Iona College students deliver recommendations to support minority- and women-owned businesses in Mount Vernon

Student Achievements, Academics

NEW ROCHELLE, NY – Students at Iona College’s Hynes Institute for Entrepreneurship & Innovation have developed ideas on how the City of Mount Vernon can improve its support for minority- and women-owned business enterprises (MWBEs).

The students presented the results from their design thinking innovation project on May 2 after a monthlong analysis of feedback they received from Mount Vernon business owners about the challenges of winning government contracts.
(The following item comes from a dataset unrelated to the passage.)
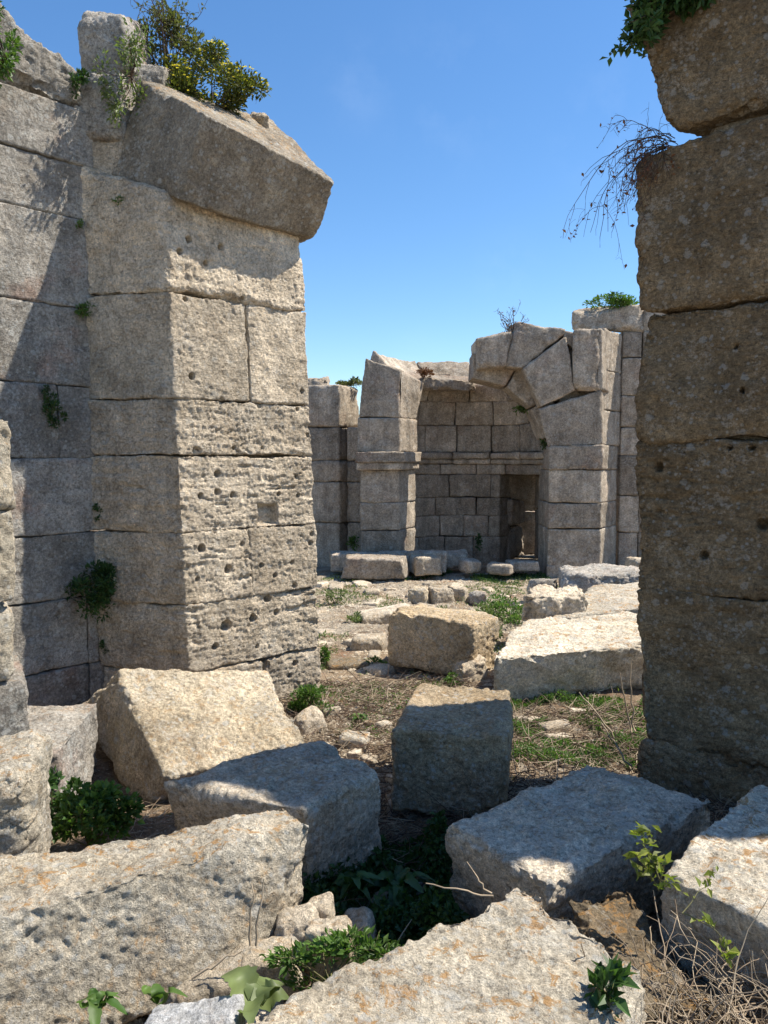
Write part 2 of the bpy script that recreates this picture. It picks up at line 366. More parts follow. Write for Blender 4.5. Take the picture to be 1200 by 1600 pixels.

The students’ recommendations to Mount Vernon officials included appointing a small-business ambassador; organizing more workshops on how to bid for government contracts; and creating a database of all MWBEs in the city.

“You’ve started something new in Mount Vernon,” Mayor Shawyn Patterson Howard told the students. “In order to partner with someone who’s offering you a service, we really need to know and understand what we need, and you are helping us to answer those questions.”

The partnership between the Hynes students and Mount Vernon was facilitated by the Business Council of Westchester’s Westchester Innovation Network (WIN), which is focused on innovation as the underpinning for the future economic growth of Westchester.

Iona President Seamus Carey, Ph.D., told students that their hard work both inside and outside of the classroom is vitally important, and that Mount Vernon has unlimited potential.

“I am so proud of the work you are doing to help foster the success of both the business community and of the city itself,” Carey said. “This kind of work stems from the core of our mission at Iona.”

Iona College and members from Mount Vernon and the Business Council of Westchester’s Westchester Innovation Network (WIN).

WIN’s Practical Innovation Project began on April 4 in Mount Vernon, where Iona students kicked off their work by meeting with owners of MWBEs. The entrepreneurs explained their struggles finding government requests for proposals, bidding on government contracts and tolerating government contracts’ payment schedules.

Rob Kissner, designer-in-residence at the Hynes Institute, said the collaboration with Mount Vernon was a valuable opportunity for Iona’s students to apply their learning beyond the classroom.

“We’ve been able to go out and actually meet with stakeholders from the community to solve real-world problems,” said Kissner. “All the problems we’re solving in class are real, but it’s very different when it’s something you observe in class versus the issues that we faced in this project looking to support MWBEs and increasing the number of contracts they win.”

Mayor Patterson Howard asked the Hynes students to continue their work with the city, and she invited them to upcoming events focusing on Mount Vernon’s small businesses. Establishing long-term relationships and new avenues for ideas are part of the WIN program’s goal, said Dr. Marsha Gordon, president and CEO of the Business Council of Westchester.

“The students’ recommendations are just the beginning,” said Gordon. “I look forward to what the students and Mount Vernon officials can accomplish later this year as they move to implement some of their ideas.”